Magnetically linked star-disk systems.: I.: Force-free magnetospheres and effects of disk resistivity

We consider the interaction between a magnetic star and its circumstellar disk under the assumption that the stellar magnetic field permeates the disk and that the system's magnetosphere is force-free. Using simplified axisymmetric models (both semianalytic and numerical), we study the time evolution of the magnetic field configuration induced by the relative rotation between the disk and the star. We show that if both the star and the magnetosphere are perfectly conducting, then there is a maximum disk surface conductivity Sigma(max) for which a steady state field configuration can be established.

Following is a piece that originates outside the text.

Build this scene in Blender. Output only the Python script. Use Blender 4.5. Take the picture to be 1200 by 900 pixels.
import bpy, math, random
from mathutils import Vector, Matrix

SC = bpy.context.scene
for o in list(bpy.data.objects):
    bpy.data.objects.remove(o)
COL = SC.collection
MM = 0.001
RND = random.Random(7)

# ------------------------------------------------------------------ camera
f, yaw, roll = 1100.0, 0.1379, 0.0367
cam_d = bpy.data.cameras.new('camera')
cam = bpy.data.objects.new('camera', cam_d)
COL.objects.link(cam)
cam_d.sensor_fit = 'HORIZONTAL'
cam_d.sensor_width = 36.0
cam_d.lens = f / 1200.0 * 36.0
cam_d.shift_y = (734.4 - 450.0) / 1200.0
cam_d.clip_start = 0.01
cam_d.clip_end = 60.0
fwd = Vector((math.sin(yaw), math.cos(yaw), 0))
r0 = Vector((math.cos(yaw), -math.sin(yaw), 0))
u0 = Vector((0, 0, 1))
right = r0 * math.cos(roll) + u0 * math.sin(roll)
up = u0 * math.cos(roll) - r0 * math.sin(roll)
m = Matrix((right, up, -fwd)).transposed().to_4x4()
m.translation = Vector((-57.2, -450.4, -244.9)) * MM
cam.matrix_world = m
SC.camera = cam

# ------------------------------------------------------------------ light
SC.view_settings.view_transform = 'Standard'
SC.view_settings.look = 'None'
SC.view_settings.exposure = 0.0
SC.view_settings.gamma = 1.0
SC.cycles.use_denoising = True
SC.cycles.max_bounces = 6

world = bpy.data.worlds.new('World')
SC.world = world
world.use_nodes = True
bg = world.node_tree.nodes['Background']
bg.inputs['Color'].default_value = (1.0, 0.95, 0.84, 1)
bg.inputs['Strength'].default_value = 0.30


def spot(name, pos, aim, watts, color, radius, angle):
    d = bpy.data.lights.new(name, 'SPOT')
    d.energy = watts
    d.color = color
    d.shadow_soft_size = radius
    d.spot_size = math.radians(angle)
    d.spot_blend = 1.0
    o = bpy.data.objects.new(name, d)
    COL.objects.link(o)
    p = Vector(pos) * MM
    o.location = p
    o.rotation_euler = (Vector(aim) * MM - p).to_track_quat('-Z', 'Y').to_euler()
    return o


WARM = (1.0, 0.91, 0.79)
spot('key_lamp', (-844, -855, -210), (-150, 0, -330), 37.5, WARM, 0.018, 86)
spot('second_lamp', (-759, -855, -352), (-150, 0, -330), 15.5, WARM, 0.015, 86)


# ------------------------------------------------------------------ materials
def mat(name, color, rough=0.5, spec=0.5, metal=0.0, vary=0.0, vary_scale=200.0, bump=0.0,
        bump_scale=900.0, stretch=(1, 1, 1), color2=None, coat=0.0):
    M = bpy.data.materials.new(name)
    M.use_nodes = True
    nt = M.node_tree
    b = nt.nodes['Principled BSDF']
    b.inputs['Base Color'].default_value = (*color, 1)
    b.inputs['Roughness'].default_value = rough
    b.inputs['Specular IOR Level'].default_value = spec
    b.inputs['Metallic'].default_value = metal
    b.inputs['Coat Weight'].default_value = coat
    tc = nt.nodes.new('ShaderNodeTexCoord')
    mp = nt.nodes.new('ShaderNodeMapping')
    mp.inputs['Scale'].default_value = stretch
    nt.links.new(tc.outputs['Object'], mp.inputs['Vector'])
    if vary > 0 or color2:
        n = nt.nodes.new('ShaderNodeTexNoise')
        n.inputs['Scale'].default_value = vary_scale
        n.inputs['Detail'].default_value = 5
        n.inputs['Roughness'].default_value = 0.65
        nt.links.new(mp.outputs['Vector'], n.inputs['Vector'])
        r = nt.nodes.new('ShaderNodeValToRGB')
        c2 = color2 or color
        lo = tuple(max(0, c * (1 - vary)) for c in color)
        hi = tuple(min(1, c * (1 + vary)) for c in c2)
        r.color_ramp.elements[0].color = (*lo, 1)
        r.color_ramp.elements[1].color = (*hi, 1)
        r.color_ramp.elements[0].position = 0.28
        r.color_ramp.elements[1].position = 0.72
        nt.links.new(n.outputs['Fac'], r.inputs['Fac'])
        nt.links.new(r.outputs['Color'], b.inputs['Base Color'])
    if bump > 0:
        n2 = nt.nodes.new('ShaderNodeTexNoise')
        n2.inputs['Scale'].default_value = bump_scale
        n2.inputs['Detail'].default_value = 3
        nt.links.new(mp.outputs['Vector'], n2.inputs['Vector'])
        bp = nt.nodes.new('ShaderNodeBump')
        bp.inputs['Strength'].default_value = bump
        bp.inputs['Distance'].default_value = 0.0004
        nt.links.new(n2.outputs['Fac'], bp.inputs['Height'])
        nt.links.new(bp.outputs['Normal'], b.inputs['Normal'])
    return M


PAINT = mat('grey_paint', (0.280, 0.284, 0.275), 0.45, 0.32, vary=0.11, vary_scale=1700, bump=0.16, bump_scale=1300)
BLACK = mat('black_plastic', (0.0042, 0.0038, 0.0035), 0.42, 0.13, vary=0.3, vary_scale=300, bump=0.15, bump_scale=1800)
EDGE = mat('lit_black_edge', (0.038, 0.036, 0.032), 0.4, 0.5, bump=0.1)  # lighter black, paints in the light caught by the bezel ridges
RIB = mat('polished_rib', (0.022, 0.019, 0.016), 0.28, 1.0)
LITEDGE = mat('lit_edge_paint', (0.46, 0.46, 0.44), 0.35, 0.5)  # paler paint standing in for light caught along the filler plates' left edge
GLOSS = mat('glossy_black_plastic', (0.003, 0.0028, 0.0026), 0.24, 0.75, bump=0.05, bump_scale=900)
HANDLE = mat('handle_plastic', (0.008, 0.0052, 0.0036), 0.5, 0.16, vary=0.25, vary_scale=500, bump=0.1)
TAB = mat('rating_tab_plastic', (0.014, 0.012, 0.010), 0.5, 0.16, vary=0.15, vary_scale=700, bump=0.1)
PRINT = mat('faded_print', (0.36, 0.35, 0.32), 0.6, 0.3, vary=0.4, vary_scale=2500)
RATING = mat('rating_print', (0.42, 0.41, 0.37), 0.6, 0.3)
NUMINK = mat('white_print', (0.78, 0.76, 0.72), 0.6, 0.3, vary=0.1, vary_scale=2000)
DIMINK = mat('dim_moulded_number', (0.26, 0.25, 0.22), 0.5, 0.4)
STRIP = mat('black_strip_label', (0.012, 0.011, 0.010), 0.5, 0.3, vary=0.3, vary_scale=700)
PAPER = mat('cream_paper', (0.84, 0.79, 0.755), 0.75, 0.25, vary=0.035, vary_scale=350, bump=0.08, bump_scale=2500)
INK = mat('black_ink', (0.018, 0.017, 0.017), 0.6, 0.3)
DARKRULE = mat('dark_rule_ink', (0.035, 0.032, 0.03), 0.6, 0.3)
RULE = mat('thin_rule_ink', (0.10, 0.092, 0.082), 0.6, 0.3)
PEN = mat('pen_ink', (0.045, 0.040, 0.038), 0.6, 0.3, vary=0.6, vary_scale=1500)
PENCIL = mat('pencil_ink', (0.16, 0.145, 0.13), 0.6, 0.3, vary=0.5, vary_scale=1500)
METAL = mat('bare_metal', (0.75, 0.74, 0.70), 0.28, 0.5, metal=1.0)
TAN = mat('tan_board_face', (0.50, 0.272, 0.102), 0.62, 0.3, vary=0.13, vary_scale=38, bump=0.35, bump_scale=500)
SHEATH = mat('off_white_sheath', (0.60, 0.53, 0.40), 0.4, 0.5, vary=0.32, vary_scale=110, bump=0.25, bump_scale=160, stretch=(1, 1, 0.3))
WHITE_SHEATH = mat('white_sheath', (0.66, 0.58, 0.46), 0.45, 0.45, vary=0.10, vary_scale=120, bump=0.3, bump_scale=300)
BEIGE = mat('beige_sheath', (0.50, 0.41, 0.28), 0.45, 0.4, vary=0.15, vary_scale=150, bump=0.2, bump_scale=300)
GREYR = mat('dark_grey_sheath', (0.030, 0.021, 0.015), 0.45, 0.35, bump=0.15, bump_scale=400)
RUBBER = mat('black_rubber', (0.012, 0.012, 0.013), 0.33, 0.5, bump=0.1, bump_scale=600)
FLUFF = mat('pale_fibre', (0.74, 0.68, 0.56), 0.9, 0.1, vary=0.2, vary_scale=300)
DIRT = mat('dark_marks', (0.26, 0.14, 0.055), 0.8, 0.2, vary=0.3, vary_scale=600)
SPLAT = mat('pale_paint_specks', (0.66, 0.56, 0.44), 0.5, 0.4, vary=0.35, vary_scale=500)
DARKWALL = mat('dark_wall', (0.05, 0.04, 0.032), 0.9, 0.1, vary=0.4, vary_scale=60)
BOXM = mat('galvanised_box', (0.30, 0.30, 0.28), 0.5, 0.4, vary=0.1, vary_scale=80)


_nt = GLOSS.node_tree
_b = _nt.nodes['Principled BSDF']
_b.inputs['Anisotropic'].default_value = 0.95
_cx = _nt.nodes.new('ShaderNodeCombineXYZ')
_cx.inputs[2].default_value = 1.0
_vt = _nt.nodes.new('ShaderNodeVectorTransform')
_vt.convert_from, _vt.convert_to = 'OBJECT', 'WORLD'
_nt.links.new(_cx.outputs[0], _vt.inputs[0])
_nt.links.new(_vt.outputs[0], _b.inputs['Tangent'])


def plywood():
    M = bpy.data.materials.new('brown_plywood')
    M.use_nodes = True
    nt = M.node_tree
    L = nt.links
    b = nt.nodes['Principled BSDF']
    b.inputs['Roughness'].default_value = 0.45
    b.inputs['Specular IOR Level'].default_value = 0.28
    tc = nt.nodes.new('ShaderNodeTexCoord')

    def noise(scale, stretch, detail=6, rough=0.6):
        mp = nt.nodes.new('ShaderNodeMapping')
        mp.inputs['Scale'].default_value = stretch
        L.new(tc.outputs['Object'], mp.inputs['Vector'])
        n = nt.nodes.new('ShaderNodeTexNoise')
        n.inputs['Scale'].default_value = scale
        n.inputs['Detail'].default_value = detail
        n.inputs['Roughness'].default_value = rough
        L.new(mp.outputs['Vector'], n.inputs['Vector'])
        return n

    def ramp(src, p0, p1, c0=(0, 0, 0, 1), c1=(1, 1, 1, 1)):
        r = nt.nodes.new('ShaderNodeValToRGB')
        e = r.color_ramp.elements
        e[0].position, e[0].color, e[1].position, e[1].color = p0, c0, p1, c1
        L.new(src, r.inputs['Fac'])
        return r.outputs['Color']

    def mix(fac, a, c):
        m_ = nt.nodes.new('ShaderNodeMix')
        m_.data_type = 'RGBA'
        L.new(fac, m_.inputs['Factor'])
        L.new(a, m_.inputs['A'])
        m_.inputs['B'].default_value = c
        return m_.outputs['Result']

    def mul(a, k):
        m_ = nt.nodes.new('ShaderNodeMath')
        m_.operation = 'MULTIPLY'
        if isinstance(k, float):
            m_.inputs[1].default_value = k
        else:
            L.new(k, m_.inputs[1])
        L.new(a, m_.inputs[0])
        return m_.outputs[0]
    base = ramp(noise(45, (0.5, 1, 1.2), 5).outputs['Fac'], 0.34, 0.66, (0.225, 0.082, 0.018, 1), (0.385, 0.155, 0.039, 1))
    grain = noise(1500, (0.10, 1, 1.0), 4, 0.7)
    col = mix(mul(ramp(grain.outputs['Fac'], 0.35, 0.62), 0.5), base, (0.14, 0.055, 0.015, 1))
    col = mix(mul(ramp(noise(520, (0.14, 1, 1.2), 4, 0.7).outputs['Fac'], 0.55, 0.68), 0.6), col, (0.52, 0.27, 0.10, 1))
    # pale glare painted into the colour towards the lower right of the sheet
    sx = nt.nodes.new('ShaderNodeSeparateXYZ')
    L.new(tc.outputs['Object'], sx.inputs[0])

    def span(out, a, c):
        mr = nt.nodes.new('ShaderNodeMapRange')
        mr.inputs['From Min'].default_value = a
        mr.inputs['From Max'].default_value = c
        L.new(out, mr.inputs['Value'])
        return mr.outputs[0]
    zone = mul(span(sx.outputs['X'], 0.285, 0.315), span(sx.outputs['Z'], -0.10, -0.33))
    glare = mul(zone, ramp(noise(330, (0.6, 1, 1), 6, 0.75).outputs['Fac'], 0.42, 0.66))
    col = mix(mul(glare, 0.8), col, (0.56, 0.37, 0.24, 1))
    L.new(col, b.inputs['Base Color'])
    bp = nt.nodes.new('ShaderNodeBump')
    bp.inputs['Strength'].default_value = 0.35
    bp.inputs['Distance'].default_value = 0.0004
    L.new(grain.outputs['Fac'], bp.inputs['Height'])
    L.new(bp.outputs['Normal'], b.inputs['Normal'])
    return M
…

For larger values of conductivity, no steady state is possible, and the field lines inflate and effectively open up when a critical twist angle (which for an initially dipolar field is on the order of a few radian) is attained. We argue that for thin astrophysical disks, surface conductivities are likely to exceed the local Sigma(max) except in the immediate vicinity of the corotation radius in a Keplerian disk. If the disk conductivity is high enough, then the radial magnetic field at the disk surface will become large and induce radial migration of the field lines across the disk. We find, however, that the radial diffusion in the disk is generally much slower than the field-line expansion in the magnetosphere, which suggests that the opening of the magnetosphere is achieved before the diffusive outward expulsion of the field lines from the disk can occur. The effects of magnetospheric inertial effects and of field-line reconnection are considered in the companion paper.